Dataset content
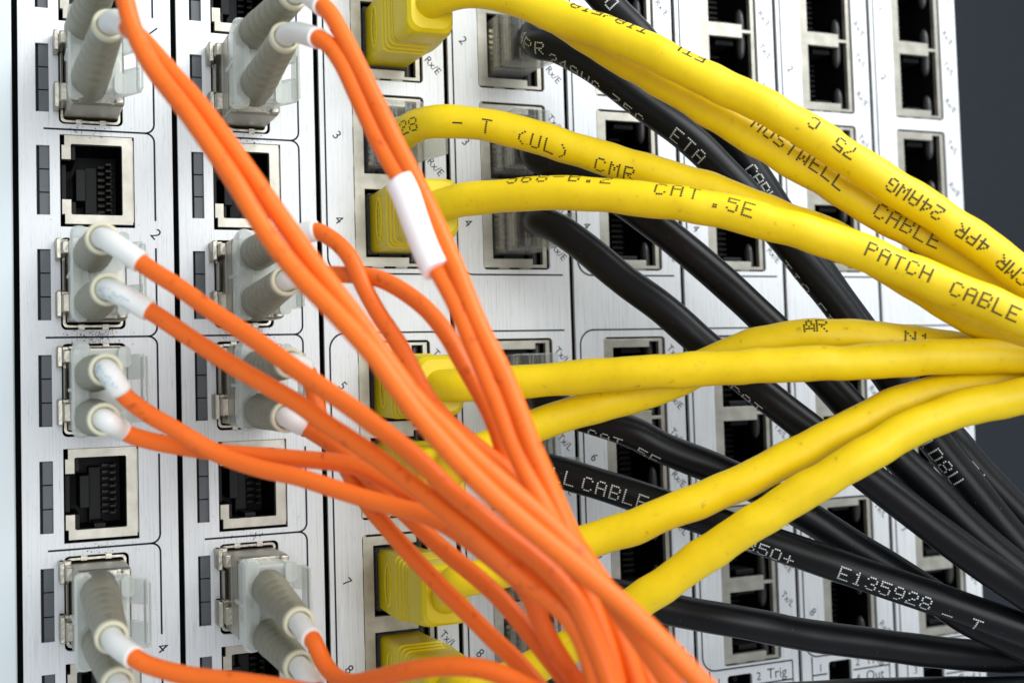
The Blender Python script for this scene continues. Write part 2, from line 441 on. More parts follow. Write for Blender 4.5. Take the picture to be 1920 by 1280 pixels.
CARD_LABEL = [
 'leftmost brushed aluminium card, edge against the pale chassis rail, with four fibre transceivers',
 'brushed aluminium card with fibre transceivers, between the leftmost and the yellow plugs',
 'aluminium card with yellow boots plugged into its double sockets, third from the left',
 'aluminium card with clear plugs of black cables in its sockets, right of the yellow plugs',
 'empty aluminium card just right of the one with the clear plugs',
 'empty aluminium card whose Trig lettering shows at the bottom edge',
 'empty aluminium card whose Out lettering shows between two black cables',
 'rightmost aluminium card, its outer edge against the dark background']
CARDS = []
for i in range(8):
    x0 = 28.0 * i
    card = tag(empty('line_card', W(x0 + 14, 160, 0)), CARD_LABEL[i], 'card', 'line cards side by side in the chassis')
    CARDS.append(card); og = Vector(card.location)
    outer = rect(x0 + GAP - (0.5 if i == 0 else 0), TOP, x0 + 28 - GAP - (0.1 if i < 7 else -.3), BOT)
    holes = []
    if i < 2:
        for T in RJ_T: holes.append(rect(x0 + 7.05, T, x0 + 20.4, T + 17.35))
        for cy in SFP_Y: holes.append(rr(x0 + 6.95, cy - 8.6, x0 + 18.45, cy + 8.6, 1.0, 4))
        for y0, y1 in LED_Y: holes.append(rect(x0 + 2.95, y0, x0 + 5.35, y1))
    else:
        for T in PAIR_T: holes.append(rr(x0 + 7.25, T, x0 + 22.85, T + 36.15, 0.9, 4))
        holes.append(rr(x0 + 7.9, 141.6, x0 + 14.6, 156.5, 0.7, 3))
    v, f = flat([outer] + holes, 0.0, 0.7, 0.06)
    mb = MB(); mb.add(v, f); mb.build('faceplate', 'brushed_aluminium', card, og, normals=False)
    leg = MB(); LW = 0.36
    if i < 2:
        for T in RJ_T: single_jack(card, x0, T)
        for cy in SFP_Y: sfp_cage(card, x0, cy)
        for y0, y1 in LED_Y: led_strip(card, x0, y0, y1)
        xr = x0 + 24.1; rad = 1.7
        lines = [-15.5, 24.2, 62.95, 101.8, 141.0]; nums = [4.4, 43.6, 82.5, 121.4]
        for a_, b2, nm, k in zip(lines, lines[1:], nums, '1234'):
            ribbon(leg, arc(xr - rad, a_ + rad, rad, -90, 0, 6) + [(xr, nm - 2.6)], LW)
            ribbon(leg, [(xr, nm + 2.6)] + arc(xr - rad, b2 - rad, rad, 0, 90, 6), LW)
            write(leg, k, xr, nm, 3.0, 50)
        for yy in lines: ribbon(leg, [(x0 + 4.3, yy), (xr - rad, yy)], LW)
        # soot specks left by fingers around the transceivers
        sp = MB()
        for cy in (62.95, 24.2, 101.8):
            for q in range(150 if cy == 62.95 else 40):
                x = x0 + rng.gauss(13.2, 2.6); y = cy + rng.gauss(0, 0.75); r0 = rng.uniform(.04, .12)
                sp.add([W(x + r0 * math.cos(a) * rng.uniform(.6, 1.6), y + r0 * math.sin(a), .02) for a in np.linspace(0, 5.2, 6)], [tuple(range(6))])
        for q in range(50):
            x = x0 + rng.uniform(1, 27); y = rng.uniform(-5, 140); r0 = rng.uniform(.03, .09)
            if 6 < x - x0 < 20: continue
            sp.add([W(x + r0 * math.cos(a), y + r0 * math.sin(a), .02) for a in np.linspace(0, 5.2, 6)], [tuple(range(6))])
        sp.build('soot_specks', 'ink', card, og)
    else:
        for T in PAIR_T: jack_pair(card, x0, T)
        xl = x0 + 1.55; rad = 3.3
        ribbon(leg, [(xl, -45), (xl, 50.8 - rad)] + arc(xl + rad, 50.8 - rad, rad, 180, 90, 8) + [(x0 + 25.8, 50.8)], LW)
        ribbon(leg, [(x0 + 25.8, 62.8)] + arc(xl + rad, 62.8 + rad, rad, 270, 180, 8) + [(xl, 140.05 - rad)] + arc(xl + rad, 140.05 - rad, rad, 180, 90, 8) + [(x0 + 25.7, 140.05)], LW)
        for n_, yy in PORT_Y.items():
            write(leg, str(n_), x0 + 3.95, yy - 0.4, 2.7, 50)
        for T in PAIR_T:
            for dy, s in ((3.9, 'Tx/L'), (14.7, 'Rx/E'), (22.6, 'Tx/L'), (32.2, 'Rx/E')):
                write(leg, s, x0 + 25.0, T + dy, 2.25, 48)
        bx0, bx1 = x0 + 3.2, x0 + 25.7
        ribbon(leg, [(bx0, 140.05), (bx0, 157.5), (bx1, 157.5), (bx1, 140.05)], LW)
        for k, (yy, s) in enumerate(((142.5, 'Trig'), (146.3, 'Out'), (150.6, 'Gnd'))):
            write(leg, str(2 * k + 1), x0 + 5.6, yy + .4, 2.6); write(leg, str(2 * k + 2), x0 + 16.3, yy + .2, 2.6); write(leg, s, x0 + 21.3, yy, 3.3)
            if k: ribbon(leg, [(bx0, yy - 1.95), (x0 + 7.4, yy - 1.95)], LW); ribbon(leg, [(x0 + 15, yy - 1.95), (bx1, yy - 1.95)], LW)
        c_ = MB(); c_.well(rr(x0 + 7.9, 141.6, x0 + 14.6, 156.5, 0.7, 3), -.6, -9); hs = c_.build('terminal_socket', 'socket_black', card, og, normals=False)
        c_ = MB()
        for yy in (143.6, 147.6, 151.6): 
            c_.box(x0 + 9.3, yy - .7, x0 + 10.5, yy + .7, -9, -4, .1); c_.box(x0 + 12, yy - .7, x0 + 13.2, yy + .7, -9, -4, .1)
        c_.build('terminal_pins', 'socket_grey', hs, og)
    leg.build('printed_legend', 'ink', card, og)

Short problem
Return the listing above unchanged, apart from dropping its pictures.

Exercise solution
The Blender Python script for this scene continues. Write part 2, from line 441 on. More parts follow. Write for Blender 4.5. Take the picture to be 1920 by 1280 pixels.
CARD_LABEL = [
 'leftmost brushed aluminium card, edge against the pale chassis rail, with four fibre transceivers',
 'brushed aluminium card with fibre transceivers, between the leftmost and the yellow plugs',
 'aluminium card with yellow boots plugged into its double sockets, third from the left',
 'aluminium card with clear plugs of black cables in its sockets, right of the yellow plugs',
 'empty aluminium card just right of the one with the clear plugs',
 'empty aluminium card whose Trig lettering shows at the bottom edge',
 'empty aluminium card whose Out lettering shows between two black cables',
 'rightmost aluminium card, its outer edge against the dark background']
CARDS = []
for i in range(8):
    x0 = 28.0 * i
    card = tag(empty('line_card', W(x0 + 14, 160, 0)), CARD_LABEL[i], 'card', 'line cards side by side in the chassis')
    CARDS.append(card); og = Vector(card.location)
    outer = rect(x0 + GAP - (0.5 if i == 0 else 0), TOP, x0 + 28 - GAP - (0.1 if i < 7 else -.3), BOT)
    holes = []
    if i < 2:
        for T in RJ_T: holes.append(rect(x0 + 7.05, T, x0 + 20.4, T + 17.35))
        for cy in SFP_Y: holes.append(rr(x0 + 6.95, cy - 8.6, x0 + 18.45, cy + 8.6, 1.0, 4))
        for y0, y1 in LED_Y: holes.append(rect(x0 + 2.95, y0, x0 + 5.35, y1))
    else:
        for T in PAIR_T: holes.append(rr(x0 + 7.25, T, x0 + 22.85, T + 36.15, 0.9, 4))
        holes.append(rr(x0 + 7.9, 141.6, x0 + 14.6, 156.5, 0.7, 3))
    v, f = flat([outer] + holes, 0.0, 0.7, 0.06)
    mb = MB(); mb.add(v, f); mb.build('faceplate', 'brushed_aluminium', card, og, normals=False)
    leg = MB(); LW = 0.36
    if i < 2:
        for T in RJ_T: single_jack(card, x0, T)
        for cy in SFP_Y: sfp_cage(card, x0, cy)
        for y0, y1 in LED_Y: led_strip(card, x0, y0, y1)
        xr = x0 + 24.1; rad = 1.7
        lines = [-15.5, 24.2, 62.95, 101.8, 141.0]; nums = [4.4, 43.6, 82.5, 121.4]
        for a_, b2, nm, k in zip(lines, lines[1:], nums, '1234'):
            ribbon(leg, arc(xr - rad, a_ + rad, rad, -90, 0, 6) + [(xr, nm - 2.6)], LW)
            ribbon(leg, [(xr, nm + 2.6)] + arc(xr - rad, b2 - rad, rad, 0, 90, 6), LW)
            write(leg, k, xr, nm, 3.0, 50)
        for yy in lines: ribbon(leg, [(x0 + 4.3, yy), (xr - rad, yy)], LW)
        # soot specks left by fingers around the transceivers
        sp = MB()
        for cy in (62.95, 24.2, 101.8):
            for q in range(150 if cy == 62.95 else 40):
                x = x0 + rng.gauss(13.2, 2.6); y = cy + rng.gauss(0, 0.75); r0 = rng.uniform(.04, .12)
                sp.add([W(x + r0 * math.cos(a) * rng.uniform(.6, 1.6), y + r0 * math.sin(a), .02) for a in np.linspace(0, 5.2, 6)], [tuple(range(6))])
        for q in range(50):
            x = x0 + rng.uniform(1, 27); y = rng.uniform(-5, 140); r0 = rng.uniform(.03, .09)
            if 6 < x - x0 < 20: continue
            sp.add([W(x + r0 * math.cos(a), y + r0 * math.sin(a), .02) for a in np.linspace(0, 5.2, 6)], [tuple(range(6))])
        sp.build('soot_specks', 'ink', card, og)
    else:
        for T in PAIR_T: jack_pair(card, x0, T)
        xl = x0 + 1.55; rad = 3.3
        ribbon(leg, [(xl, -45), (xl, 50.8 - rad)] + arc(xl + rad, 50.8 - rad, rad, 180, 90, 8) + [(x0 + 25.8, 50.8)], LW)
        ribbon(leg, [(x0 + 25.8, 62.8)] + arc(xl + rad, 62.8 + rad, rad, 270, 180, 8) + [(xl, 140.05 - rad)] + arc(xl + rad, 140.05 - rad, rad, 180, 90, 8) + [(x0 + 25.7, 140.05)], LW)
        for n_, yy in PORT_Y.items():
            write(leg, str(n_), x0 + 3.95, yy - 0.4, 2.7, 50)
        for T in PAIR_T:
            for dy, s in ((3.9, 'Tx/L'), (14.7, 'Rx/E'), (22.6, 'Tx/L'), (32.2, 'Rx/E')):
                write(leg, s, x0 + 25.0, T + dy, 2.25, 48)
        bx0, bx1 = x0 + 3.2, x0 + 25.7
        ribbon(leg, [(bx0, 140.05), (bx0, 157.5), (bx1, 157.5), (bx1, 140.05)], LW)
        for k, (yy, s) in enumerate(((142.5, 'Trig'), (146.3, 'Out'), (150.6, 'Gnd'))):
            write(leg, str(2 * k + 1), x0 + 5.6, yy + .4, 2.6); write(leg, str(2 * k + 2), x0 + 16.3, yy + .2, 2.6); write(leg, s, x0 + 21.3, yy, 3.3)
            if k: ribbon(leg, [(bx0, yy - 1.95), (x0 + 7.4, yy - 1.95)], LW); ribbon(leg, [(x0 + 15, yy - 1.95), (bx1, yy - 1.95)], LW)
        c_ = MB(); c_.well(rr(x0 + 7.9, 141.6, x0 + 14.6, 156.5, 0.7, 3), -.6, -9); hs = c_.build('terminal_socket', 'socket_black', card, og, normals=False)
        c_ = MB()
        for yy in (143.6, 147.6, 151.6): 
            c_.box(x0 + 9.3, yy - .7, x0 + 10.5, yy + .7, -9, -4, .1); c_.box(x0 + 12, yy - .7, x0 + 13.2, yy + .7, -9, -4, .1)
        c_.build('terminal_pins', 'socket_grey', hs, og)
    leg.build('printed_legend', 'ink', card, og)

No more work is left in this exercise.